What Is Simple Interest?

Carol Francois

Simple interest is the value of money over a specific period of time. Interest is a mathematical calculation of the cost to borrow money or the amount earned from lending money. Simple interest is most commonly used for loans and investments.

An amortization schedule is a table with the details of the amount of each payment allocated to principal and interest.
An amortization schedule is a table with the details of the amount of each payment allocated to principal and interest.

The calculation for simple interest uses three items: principle, interest rate, and length of time. Principle is the total amount of money borrowed or invested. Interest rate is the percentage rate used to calculate the interest amount. The length of time is the same as the repayment period. The longer the loan is for, the more it will cost in interest.

The formula to calculate simple interest is I = PRT. In this formula, "P" is the principle amount of the loan, "R" is the interest rate, which is expressed as a percentage value and "T" is the number of periods in time. If the time is provided in days, then simply create a fraction with the number of days as the numerator and 365 as the denominator.

Interest calculations are used for three reasons: to evaluate the cost of financing, to determine the amount owing, and to calculate the interest rate payment on an investment. When comparing two sources of financing, it is important to make sure that you are comparing the same details. Make sure that the periods and the length of the term are the same.

Write down the total amount being borrowed, as well as the rate and length of the term. Then calculate the interest rate and the amount of interest to be paid. Many states require all financing companies to provide this exact information when receiving a loan of any type. If the loan is open, the borrower can pay the principle to be paid off early with no penalty. This is the best way to reduce the cost of a loan.

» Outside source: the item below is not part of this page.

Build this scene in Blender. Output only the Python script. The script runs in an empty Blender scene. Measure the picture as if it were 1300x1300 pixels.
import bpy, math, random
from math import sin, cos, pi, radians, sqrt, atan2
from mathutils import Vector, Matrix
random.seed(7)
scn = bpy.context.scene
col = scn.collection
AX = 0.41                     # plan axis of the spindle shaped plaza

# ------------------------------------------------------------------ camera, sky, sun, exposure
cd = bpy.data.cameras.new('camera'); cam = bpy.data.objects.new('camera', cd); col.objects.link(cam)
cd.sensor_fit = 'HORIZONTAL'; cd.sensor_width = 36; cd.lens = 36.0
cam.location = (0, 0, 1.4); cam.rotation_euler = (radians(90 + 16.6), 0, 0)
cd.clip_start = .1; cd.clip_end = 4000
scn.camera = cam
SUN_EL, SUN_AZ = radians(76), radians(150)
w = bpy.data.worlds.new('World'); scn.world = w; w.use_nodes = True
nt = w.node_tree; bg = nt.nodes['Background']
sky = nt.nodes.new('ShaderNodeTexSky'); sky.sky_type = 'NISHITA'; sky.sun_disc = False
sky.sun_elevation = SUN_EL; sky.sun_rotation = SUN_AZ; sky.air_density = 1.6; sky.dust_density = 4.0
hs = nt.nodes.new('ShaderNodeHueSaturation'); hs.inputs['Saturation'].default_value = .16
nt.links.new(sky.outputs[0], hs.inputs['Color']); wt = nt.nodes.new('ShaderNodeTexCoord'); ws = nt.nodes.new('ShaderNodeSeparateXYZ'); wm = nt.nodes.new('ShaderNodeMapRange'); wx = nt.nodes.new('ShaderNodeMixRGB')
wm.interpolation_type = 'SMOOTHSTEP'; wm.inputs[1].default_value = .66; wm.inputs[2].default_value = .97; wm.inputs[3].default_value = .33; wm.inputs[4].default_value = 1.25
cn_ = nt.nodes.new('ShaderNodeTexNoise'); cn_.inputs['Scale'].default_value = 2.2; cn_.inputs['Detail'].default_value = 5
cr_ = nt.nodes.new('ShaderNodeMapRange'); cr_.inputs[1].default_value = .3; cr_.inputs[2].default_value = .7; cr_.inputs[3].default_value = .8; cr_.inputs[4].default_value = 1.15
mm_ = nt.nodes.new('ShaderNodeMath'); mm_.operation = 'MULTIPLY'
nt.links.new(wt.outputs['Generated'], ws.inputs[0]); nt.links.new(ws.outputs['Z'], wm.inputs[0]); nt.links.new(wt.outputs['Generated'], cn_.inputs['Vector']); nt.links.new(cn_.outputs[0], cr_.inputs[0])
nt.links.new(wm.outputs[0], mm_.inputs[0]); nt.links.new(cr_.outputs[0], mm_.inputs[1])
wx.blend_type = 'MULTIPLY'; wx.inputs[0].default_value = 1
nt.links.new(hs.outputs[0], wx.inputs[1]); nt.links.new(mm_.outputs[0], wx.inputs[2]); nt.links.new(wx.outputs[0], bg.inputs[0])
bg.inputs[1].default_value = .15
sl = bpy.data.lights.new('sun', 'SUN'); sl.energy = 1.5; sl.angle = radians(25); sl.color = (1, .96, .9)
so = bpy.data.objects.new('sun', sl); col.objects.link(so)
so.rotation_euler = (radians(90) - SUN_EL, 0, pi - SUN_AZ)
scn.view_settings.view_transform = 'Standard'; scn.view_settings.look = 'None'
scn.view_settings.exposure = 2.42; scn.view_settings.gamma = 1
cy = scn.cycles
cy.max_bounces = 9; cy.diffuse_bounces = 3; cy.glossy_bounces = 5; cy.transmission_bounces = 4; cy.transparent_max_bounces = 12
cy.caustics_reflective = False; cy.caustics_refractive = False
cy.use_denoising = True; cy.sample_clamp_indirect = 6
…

When comparing investment opportunities, read the prospectus carefully to determine how the interest will be calculated and when it will be paid. Bonds, investment certificates, and treasury bills typically pay simple interest. The rate is based on a number of factors, including the bank standard interest rate, inflation, and alternate investment opportunities.

Investments in stocks, mutual funds or other items do not pay interest. Instead, these investments earn money by increasing in price during the time period between when the stock was purchased and when you want to sell it. Some investments pay dividends, which is a portion of the company profit distributed among shareholders. The amount and frequency of the dividend payout depends on the performance of the company and other factors.